Reproduce exactly the lines below, from the first one through the line containing "tag(b.build('countertop', M['quartz']), 'glossy", and omit any pictures.
• • • • • • •
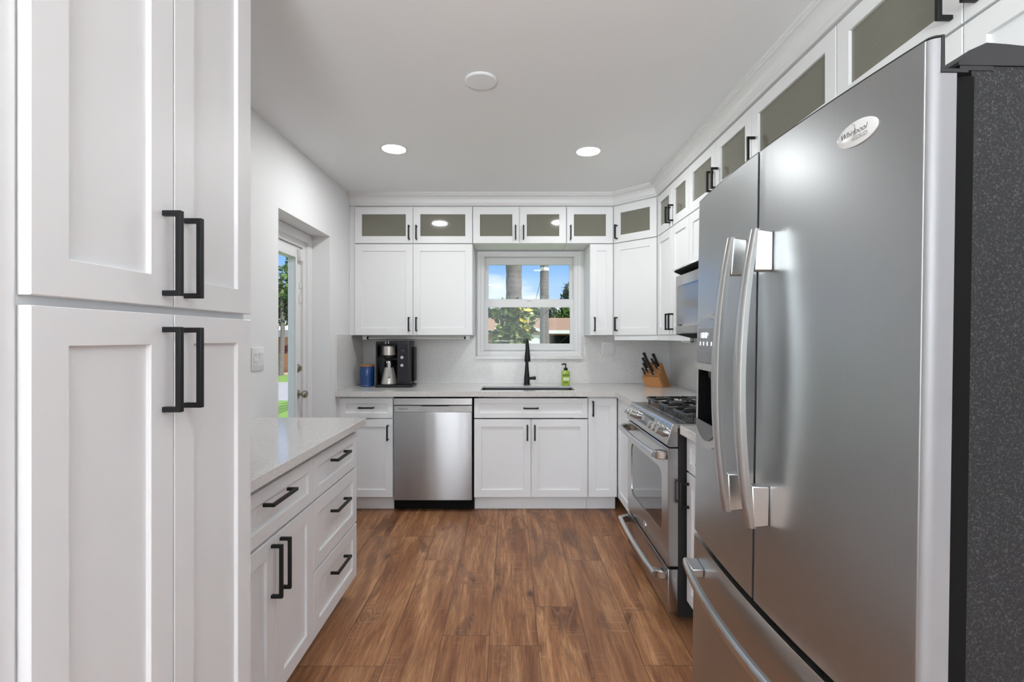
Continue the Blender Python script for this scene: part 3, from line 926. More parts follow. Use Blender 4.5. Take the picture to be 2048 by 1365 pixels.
tag(b.build('countertop', M['quartz']), 'glossy speckled quartz worktop on the left cabinets beside the pantry', 'countertop')

b = MB(); t = 0.012
for q in ((LW + t + 0.001, -0.316, CT, UZ0), (-0.316, 0.629, CT, 1.128), (0.629, RW - t - 0.001, CT, UZ0)):
    b.box(q[0], q[1], BW - t, BW - 0.001, q[2] + 0.0005, q[3] - 0.001)
o = b.build('backsplash', M['splash']); tag(o, 'speckled quartz backsplash slab on the back wall around the window', 'backsplash')
b = MB(); b.box(LW + 0.001, LW + t, 3.57, BW - 0.001, CT + 0.0005, UZ0 + 0.005)
tag(b.build('backsplash', M['splash']), 'short quartz side splash on the left wall beside the blue canister', 'backsplash')
b = MB(); b.box(RW - t, RW - 0.001, 1.68, BW - 0.001, CT + 0.0005, UZ0 - 0.001)
tag(b.build('backsplash', M['splash']), 'quartz backsplash slab on the right wall behind the range', 'backsplash')

# ---- sink
s = thing('sink', 'undermount stainless steel kitchen sink set in the worktop below the window', 'sink', ((SX0 + SX1) / 2, (SY0 + SY1) / 2, c0 - 0.2))
b = MB()
def rr(x0, x1, y0_, y1_, z, r): return [(p[0], p[1], z) for p in rounded(x1 - x0, y1_ - y0_, r, 4, (x0 + x1) / 2, (y0_ + y1_) / 2)]
b.loft([rr(SX0 + 0.001, SX1 - 0.001, SY0 + 0.001, SY1 - 0.0005, c1 - 0.0135, 0.02), rr(SX0 + 0.003, SX1 - 0.003, SY0 + 0.003, SY1 - 0.003, c1 - 0.0145, 0.02),
        rr(SX0 + 0.005, SX1 - 0.005, SY0 + 0.005, SY1 - 0.005, c0 - 0.18, 0.02), rr(SX0 + 0.02, SX1 - 0.02, SY0 + 0.02, SY1 - 0.02, c0 - 0.20, 0.02)], False, True)
b.build('bowl', M['steel_x'], s)
b = MB(); b.lathe([(0.045, 0), (0.045, 0.003), (0.03, 0.002), (0.0, 0.001)], ((SX0 + SX1) / 2, 3.83, c0 - 0.1995)); b.build('drain', M['chrome'], s)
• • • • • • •
COMPLETED EXERCISE
Continue the Blender Python script for this scene: part 3, from line 926. More parts follow. Use Blender 4.5. Take the picture to be 2048 by 1365 pixels.
tag(b.build('countertop', M['quartz']), 'glossy speckled quartz worktop on the left cabinets beside the pantry', 'countertop')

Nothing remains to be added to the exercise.